La situación es en extremo preocupante. Con un personaje de tales condiciones, cualquier cosa puede suceder. Su bandera nacionalista, agitada a cuatro vientos, para volver a hacer de Estados Unidos el Number One en el mundo, cueste lo que cueste, nos puede costar demasiado. La paz mundial, en primer término.

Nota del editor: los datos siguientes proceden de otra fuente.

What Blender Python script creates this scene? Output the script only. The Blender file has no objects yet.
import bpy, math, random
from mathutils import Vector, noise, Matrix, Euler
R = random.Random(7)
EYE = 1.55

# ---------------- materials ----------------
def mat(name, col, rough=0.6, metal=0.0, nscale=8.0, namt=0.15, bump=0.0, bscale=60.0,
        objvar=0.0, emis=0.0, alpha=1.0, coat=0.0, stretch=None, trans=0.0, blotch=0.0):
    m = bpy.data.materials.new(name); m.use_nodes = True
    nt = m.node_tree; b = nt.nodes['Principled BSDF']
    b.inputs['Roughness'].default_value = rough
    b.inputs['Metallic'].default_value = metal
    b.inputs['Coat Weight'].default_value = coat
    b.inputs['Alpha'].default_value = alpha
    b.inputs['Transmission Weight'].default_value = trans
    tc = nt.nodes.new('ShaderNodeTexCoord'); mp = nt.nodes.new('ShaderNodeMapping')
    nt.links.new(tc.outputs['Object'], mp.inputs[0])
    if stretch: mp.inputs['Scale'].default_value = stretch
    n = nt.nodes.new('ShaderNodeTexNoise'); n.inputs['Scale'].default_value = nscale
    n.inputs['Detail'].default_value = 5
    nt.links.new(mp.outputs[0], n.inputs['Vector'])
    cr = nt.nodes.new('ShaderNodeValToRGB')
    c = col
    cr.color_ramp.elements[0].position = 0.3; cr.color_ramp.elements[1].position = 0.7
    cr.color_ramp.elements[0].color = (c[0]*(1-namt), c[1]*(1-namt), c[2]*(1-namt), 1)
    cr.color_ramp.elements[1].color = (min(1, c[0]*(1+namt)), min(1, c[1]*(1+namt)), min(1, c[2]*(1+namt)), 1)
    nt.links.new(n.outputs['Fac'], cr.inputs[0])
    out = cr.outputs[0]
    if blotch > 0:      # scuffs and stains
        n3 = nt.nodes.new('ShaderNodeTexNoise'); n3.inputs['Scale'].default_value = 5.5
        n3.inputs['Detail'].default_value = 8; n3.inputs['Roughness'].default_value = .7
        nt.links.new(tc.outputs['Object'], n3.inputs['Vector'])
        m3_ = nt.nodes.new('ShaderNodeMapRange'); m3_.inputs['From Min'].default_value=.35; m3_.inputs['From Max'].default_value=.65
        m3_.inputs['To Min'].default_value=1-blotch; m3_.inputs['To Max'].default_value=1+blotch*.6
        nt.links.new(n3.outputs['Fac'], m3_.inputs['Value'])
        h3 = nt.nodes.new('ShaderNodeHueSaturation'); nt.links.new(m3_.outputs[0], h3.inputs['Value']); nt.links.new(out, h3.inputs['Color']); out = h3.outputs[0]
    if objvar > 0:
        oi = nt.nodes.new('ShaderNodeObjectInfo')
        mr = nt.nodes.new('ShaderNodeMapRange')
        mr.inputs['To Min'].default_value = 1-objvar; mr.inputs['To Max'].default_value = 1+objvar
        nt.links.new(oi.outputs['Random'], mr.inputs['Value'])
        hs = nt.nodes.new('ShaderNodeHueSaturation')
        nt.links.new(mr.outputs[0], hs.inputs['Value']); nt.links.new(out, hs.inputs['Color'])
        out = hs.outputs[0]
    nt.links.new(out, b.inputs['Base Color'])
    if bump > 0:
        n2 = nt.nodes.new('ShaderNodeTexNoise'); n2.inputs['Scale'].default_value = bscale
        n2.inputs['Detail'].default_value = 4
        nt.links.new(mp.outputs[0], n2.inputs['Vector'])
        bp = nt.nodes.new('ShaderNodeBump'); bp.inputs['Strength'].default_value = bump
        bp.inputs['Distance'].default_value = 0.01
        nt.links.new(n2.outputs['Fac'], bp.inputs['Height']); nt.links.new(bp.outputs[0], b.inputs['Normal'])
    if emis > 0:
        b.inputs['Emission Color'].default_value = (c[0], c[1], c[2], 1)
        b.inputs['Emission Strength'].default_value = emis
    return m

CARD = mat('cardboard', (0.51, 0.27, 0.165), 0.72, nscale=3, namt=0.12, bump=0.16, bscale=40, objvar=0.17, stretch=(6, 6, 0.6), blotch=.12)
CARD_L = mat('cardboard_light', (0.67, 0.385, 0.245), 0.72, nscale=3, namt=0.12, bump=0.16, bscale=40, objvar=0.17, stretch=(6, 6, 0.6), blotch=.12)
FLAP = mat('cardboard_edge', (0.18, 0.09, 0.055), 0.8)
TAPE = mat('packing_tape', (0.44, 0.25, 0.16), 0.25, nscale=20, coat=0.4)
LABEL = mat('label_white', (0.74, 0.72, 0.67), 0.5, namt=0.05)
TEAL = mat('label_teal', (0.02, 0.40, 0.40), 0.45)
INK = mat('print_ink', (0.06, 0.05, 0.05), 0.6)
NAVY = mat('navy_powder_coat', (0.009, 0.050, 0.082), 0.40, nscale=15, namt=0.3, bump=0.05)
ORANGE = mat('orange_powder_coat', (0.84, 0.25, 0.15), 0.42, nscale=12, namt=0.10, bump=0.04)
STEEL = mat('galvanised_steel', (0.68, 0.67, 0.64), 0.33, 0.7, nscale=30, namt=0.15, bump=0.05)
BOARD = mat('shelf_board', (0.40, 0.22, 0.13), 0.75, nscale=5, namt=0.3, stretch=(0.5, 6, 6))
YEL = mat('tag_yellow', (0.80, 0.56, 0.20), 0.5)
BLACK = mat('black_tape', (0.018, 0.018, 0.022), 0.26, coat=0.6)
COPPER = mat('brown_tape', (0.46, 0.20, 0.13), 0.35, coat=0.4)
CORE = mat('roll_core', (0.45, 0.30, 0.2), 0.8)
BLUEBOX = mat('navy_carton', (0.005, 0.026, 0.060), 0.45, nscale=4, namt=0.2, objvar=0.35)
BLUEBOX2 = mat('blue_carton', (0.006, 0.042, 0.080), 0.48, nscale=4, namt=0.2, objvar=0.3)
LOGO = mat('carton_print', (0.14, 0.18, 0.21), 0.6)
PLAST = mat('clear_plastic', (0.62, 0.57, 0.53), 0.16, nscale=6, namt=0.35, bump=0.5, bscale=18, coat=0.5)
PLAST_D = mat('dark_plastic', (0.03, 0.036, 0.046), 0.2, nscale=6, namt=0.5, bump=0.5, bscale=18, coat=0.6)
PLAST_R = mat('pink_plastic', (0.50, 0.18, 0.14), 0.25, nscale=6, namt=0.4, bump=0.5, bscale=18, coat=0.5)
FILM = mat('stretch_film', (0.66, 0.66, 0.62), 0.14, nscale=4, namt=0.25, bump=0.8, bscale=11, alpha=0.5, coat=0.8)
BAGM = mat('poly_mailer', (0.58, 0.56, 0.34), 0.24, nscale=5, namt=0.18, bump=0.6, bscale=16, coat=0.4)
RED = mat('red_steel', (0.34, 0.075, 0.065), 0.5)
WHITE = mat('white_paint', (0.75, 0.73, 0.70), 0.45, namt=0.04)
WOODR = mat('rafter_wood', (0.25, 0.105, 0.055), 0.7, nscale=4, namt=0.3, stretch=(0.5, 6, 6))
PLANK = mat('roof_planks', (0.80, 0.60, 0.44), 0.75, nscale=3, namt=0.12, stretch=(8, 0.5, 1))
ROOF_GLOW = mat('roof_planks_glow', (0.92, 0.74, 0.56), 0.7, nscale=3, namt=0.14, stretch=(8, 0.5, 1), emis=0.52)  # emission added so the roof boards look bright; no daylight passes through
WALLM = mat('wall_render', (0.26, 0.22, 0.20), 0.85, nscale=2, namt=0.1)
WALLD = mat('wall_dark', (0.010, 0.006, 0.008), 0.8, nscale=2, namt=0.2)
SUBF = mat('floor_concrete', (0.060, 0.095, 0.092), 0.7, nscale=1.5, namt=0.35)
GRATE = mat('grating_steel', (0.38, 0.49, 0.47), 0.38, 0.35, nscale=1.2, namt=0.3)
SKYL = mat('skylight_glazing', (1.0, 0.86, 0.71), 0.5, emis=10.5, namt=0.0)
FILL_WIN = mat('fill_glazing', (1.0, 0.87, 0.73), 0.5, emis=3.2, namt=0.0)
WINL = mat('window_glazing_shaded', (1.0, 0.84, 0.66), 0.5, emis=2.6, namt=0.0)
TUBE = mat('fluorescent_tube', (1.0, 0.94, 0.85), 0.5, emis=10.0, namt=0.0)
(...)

Pero, también un capitalismo desbocado, insensible, sin alma, que dé al traste con los tratados de libre comercio mientras levanta muros en las fronteras, y una política sin escrúpulos, sin ética, donde se echen por tierra los escasos aunque significativos esfuerzos por fortalecer la débil democracia moderna que aún tenemos por fortuna.

¿Qué será, por ejemplo, de la defensa de los derechos humanos en que la humanidad parece estar comprometida? ¿O de los derechos laborales, cuando estamos ante un empresario que mira por encima del hombro a sus subalternos, como seres inferiores? ¿O del terreno ganado –con sangre, sudor y lágrimas, al decir de Churchill- en la lucha contra el racismo o contra la discriminación en sus múltiples formas: contra los negros, contra los musulmanes, contra los mexicanos y, en general, contra quienes no son auténticos norteamericanos dispuestos a dar hasta la vida por la grandeza de su patria?

¿Qué será, en fin, de los sagrados ideales democráticos, como la igualdad social basada en principios de equidad y confraternidad entre los hombres? ¿No deberíamos más bien acercarnos a esos ideales, por lejanos que estén, en lugar de alejarnos, quizás sin posibilidad de regreso? ¿Se acerca el fin de la democracia, a la que debemos corregir en lugar de acabarla?

El tiempo, como siempre, nos dará las respuestas.